## TASK INSTRUCTIONS
Everything in the data should be repeated exactly, save for the images.
------ INFORMATION SUPPLIED ------
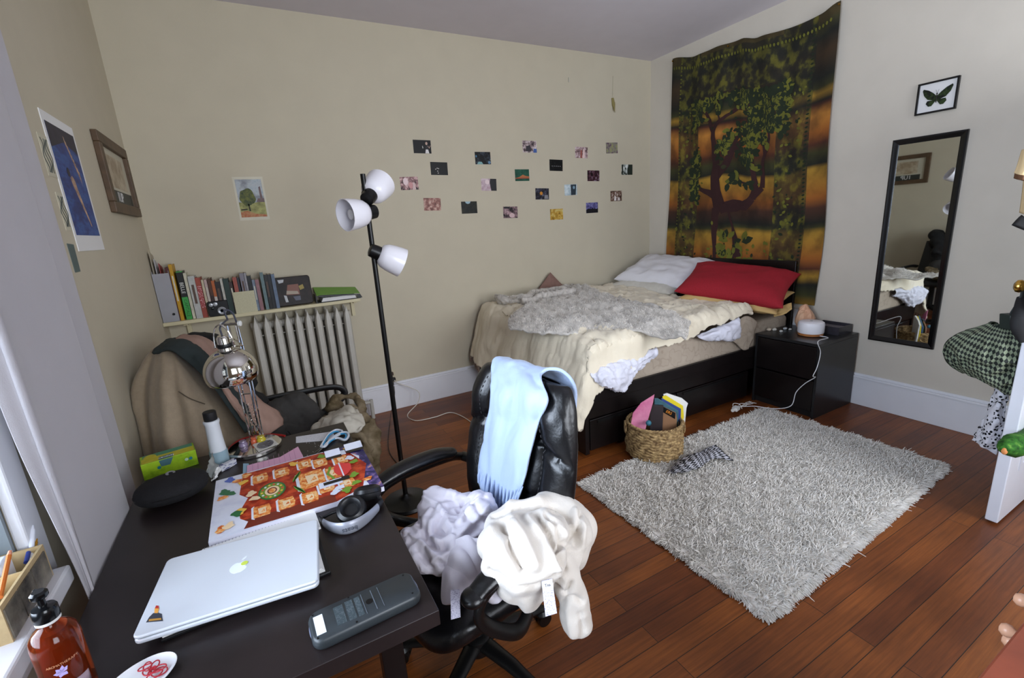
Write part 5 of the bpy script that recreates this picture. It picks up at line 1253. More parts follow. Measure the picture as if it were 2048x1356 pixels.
for k_ in kk:
    cc = cols[k_]
    if k_ in ('red', 'or', 'nv', 'w'): mats_.append(cmat('calendar_' + k_, {'red': [(.4, (150, 34, 20)), (.6, (206, 78, 40))], 'or': [(.36, (206, 84, 36)), (.5, (240, 150, 70)), (.62, (250, 214, 150)), (.7, (220, 90, 60))], 'nv': [(.45, (44, 40, 84)), (.6, (110, 90, 150)), (.7, (230, 170, 110))], 'w': [(.5, (230, 234, 246)), (.75, (208, 212, 232))]}[k_], {'or': 60, 'red': 34, 'nv': 40, 'w': 12}[k_], rough=.3))
    else: mats_.append(mat('calendar_' + k_, cc, .3, var=.05))
g = MB(); lvl = [0]
def cp(k_, pts, lift=None):
    lvl[0] += 1; z = .00003 * lvl[0] + (lift or 0)
    g.prism([K2(a, b, z) for a, b in pts], UPV * .0002, kk.index(k_))
cp('w', [(0, 0), (1, 0), (1, 1), (0, 1)])
cp('nv', [(.93, 0), (1, 0), (1, 1), (.86, 1), (.88, .85), (.95, .7), (.9, .4)])
cp('nv', [(.72, .93), (.9, .9), (.9, 1), (.72, 1)])
cp('red', [(.17, .03), (.70, .0), (.88, .1), (.97, .5), (.88, .9), (.70, .99), (.17, .98), (.15, .6), (.2, .5), (.15, .3)])
cp('br', [(.17, .03), (.70, .0), (.70, .13), (.17, .16)]); cp('w', [(.0, .0), (.17, .0), (.2, .12), (.1, .3), (0, .3)])
def win(a, b, w_, h_):
    cp('w', [(a - w_ * .62, b - h_ * .5), (a - w_ * .45, b - h_ * .62), (a - w_ * .45, b + h_ * .62), (a - w_ * .62, b + h_ * .5)])
    cp('or', [(a - w_ / 2, b - h_ / 2), (a + w_ * .4, b - h_ / 2), (a + w_ / 2, b), (a + w_ * .4, b + h_ / 2), (a - w_ / 2, b + h_ / 2)]); cp('cr', [(a - w_ * .2, b - h_ * .25), (a + w_ * .2, b - h_ * .2), (a + w_ * .2, b + h_ * .25), (a - w_ * .25, b + h_ * .3)]); cp('or', [(a - w_ * .1, b - h_ * .12), (a + w_ * .15, b - h_ * .1), (a + w_ * .1, b + h_ * .15)])
for a, b in ((.28, .22), (.42, .22), (.28, .8), (.42, .8), (.56, .2), (.67, .28), (.58, .84), (.68, .78), (.8, .25), (.82, .72)): win(a, b, .1, .17)
win(.6, .5, .17, .3); win(.74, .5, .1, .22)
def el2(a, b, ra, rb, n=18): return [(a + ra * math.cos(6.283 * t / n), b + rb * math.sin(6.283 * t / n)) for t in range(n)]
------
## SOLUTION
Write part 5 of the bpy script that recreates this picture. It picks up at line 1253. More parts follow. Measure the picture as if it were 2048x1356 pixels.
for k_ in kk:
    cc = cols[k_]
    if k_ in ('red', 'or', 'nv', 'w'): mats_.append(cmat('calendar_' + k_, {'red': [(.4, (150, 34, 20)), (.6, (206, 78, 40))], 'or': [(.36, (206, 84, 36)), (.5, (240, 150, 70)), (.62, (250, 214, 150)), (.7, (220, 90, 60))], 'nv': [(.45, (44, 40, 84)), (.6, (110, 90, 150)), (.7, (230, 170, 110))], 'w': [(.5, (230, 234, 246)), (.75, (208, 212, 232))]}[k_], {'or': 60, 'red': 34, 'nv': 40, 'w': 12}[k_], rough=.3))
    else: mats_.append(mat('calendar_' + k_, cc, .3, var=.05))
g = MB(); lvl = [0]
def cp(k_, pts, lift=None):
    lvl[0] += 1; z = .00003 * lvl[0] + (lift or 0)
    g.prism([K2(a, b, z) for a, b in pts], UPV * .0002, kk.index(k_))
cp('w', [(0, 0), (1, 0), (1, 1), (0, 1)])
cp('nv', [(.93, 0), (1, 0), (1, 1), (.86, 1), (.88, .85), (.95, .7), (.9, .4)])
cp('nv', [(.72, .93), (.9, .9), (.9, 1), (.72, 1)])
cp('red', [(.17, .03), (.70, .0), (.88, .1), (.97, .5), (.88, .9), (.70, .99), (.17, .98), (.15, .6), (.2, .5), (.15, .3)])
cp('br', [(.17, .03), (.70, .0), (.70, .13), (.17, .16)]); cp('w', [(.0, .0), (.17, .0), (.2, .12), (.1, .3), (0, .3)])
def win(a, b, w_, h_):
    cp('w', [(a - w_ * .62, b - h_ * .5), (a - w_ * .45, b - h_ * .62), (a - w_ * .45, b + h_ * .62), (a - w_ * .62, b + h_ * .5)])
    cp('or', [(a - w_ / 2, b - h_ / 2), (a + w_ * .4, b - h_ / 2), (a + w_ / 2, b), (a + w_ * .4, b + h_ / 2), (a - w_ / 2, b + h_ / 2)]); cp('cr', [(a - w_ * .2, b - h_ * .25), (a + w_ * .2, b - h_ * .2), (a + w_ * .2, b + h_ * .25), (a - w_ * .25, b + h_ * .3)]); cp('or', [(a - w_ * .1, b - h_ * .12), (a + w_ * .15, b - h_ * .1), (a + w_ * .1, b + h_ * .15)])
for a, b in ((.28, .22), (.42, .22), (.28, .8), (.42, .8), (.56, .2), (.67, .28), (.58, .84), (.68, .78), (.8, .25), (.82, .72)): win(a, b, .1, .17)
win(.6, .5, .17, .3); win(.74, .5, .1, .22)
def el2(a, b, ra, rb, n=18): return [(a + ra * math.cos(6.283 * t / n), b + rb * math.sin(6.283 * t / n)) for t in range(n)]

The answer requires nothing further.